For Don Jarvis, executive director of the Canadian Pasta Manufacturers Association, there are broader issues as well.

Canada’s pasta industry already is working at just 70 percent capacity, which in 1995 was more than 165 million kilograms.

It faces competition from subsidized Italian pasta that is being dumped into Canadian markets at prices lower than what it costs to make it. And there are fears of American retaliation if plants built with government support begin to export into the U.S.

“We do not need that kind of an expansion,” Jarvis said from his Ottawa office. “I just don’t see the market.”

Market in the U.S.

Promoters of the plants disagree.

They see growth in an American market protected by the government from dumped Italian product. This market gap is available to Canadian firms because of free trade.

Their announcements have been stacking up in recent months.

  • In Halifax last July, the Nova Scotia government announced a deal to build a $51 million pasta plant with $24 million provided by an Italian state government and $10 million in subsidized loans from the Nova Scotia government.
  • In Montreal a year ago, federal and Quebec governments announced a $24.9 million plant near the Grisspasta plant, financed in part by almost $3 million in loans from Quebec and Canada.
  • In southern Saskatchewan, a $60 million pasta plant and flour mill has been announced for Swift Current. Officials of Pasta D’Aurum say they are still raising capital to build a plant with an annual production capacity of 45 million kg.
  • In southern Manitoba, a $5 million plant was announced last year for Altona, complete with a $1 million federal loan and a three-year grant from the town. Those plans have stalled since the company, Prairie Harvest Canada Ltd., purchased a small pasta plant in Edmonton.
  • In southern Alberta, Canada West Foods, of Edmonton, has announced plans for a pasta plant in Milk River, near the American border. President Garry Haley says the market is there in the U.S. but the plant will be built only when contracts are secure and funding of at least $20 million has been raised.
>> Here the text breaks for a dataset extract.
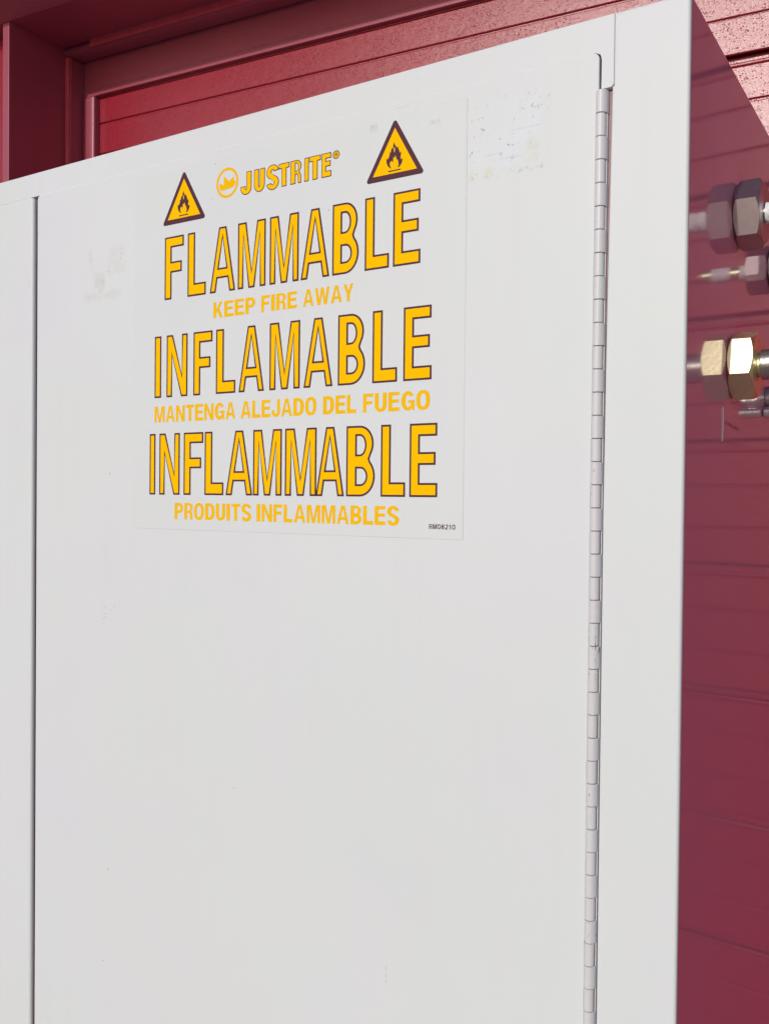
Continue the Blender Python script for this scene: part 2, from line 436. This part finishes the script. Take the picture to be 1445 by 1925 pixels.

He said there is no government money involved, although Milk River will offer a property tax break if the company wants it.

In Ottawa, Jarvis notes the announcements have not yet produced much construction.

But he said the announcements to more than double the capacity of the industry have created uncertainty, stifling investment and expansion plans among the existing companies – Nabisco Brands Ltd. with a plant in Toronto; Italpasta Ltd. with a plant in Brampton; Borden Foods Canada with plants in Montreal and Lethbridge; and Grisspasta with a plant in Longueuil.

And most industry players dispute the logic of building a plant designed to prosper by servicing the American market.

“The Americans can build their own pasta plants and in fact, some have been closing down there,” said Jarvis. “And if the Americans think Canada is being used as a backdoor to get around the U.S. duties on Italian pasta, you can be sure they will be investigating our entire industry.”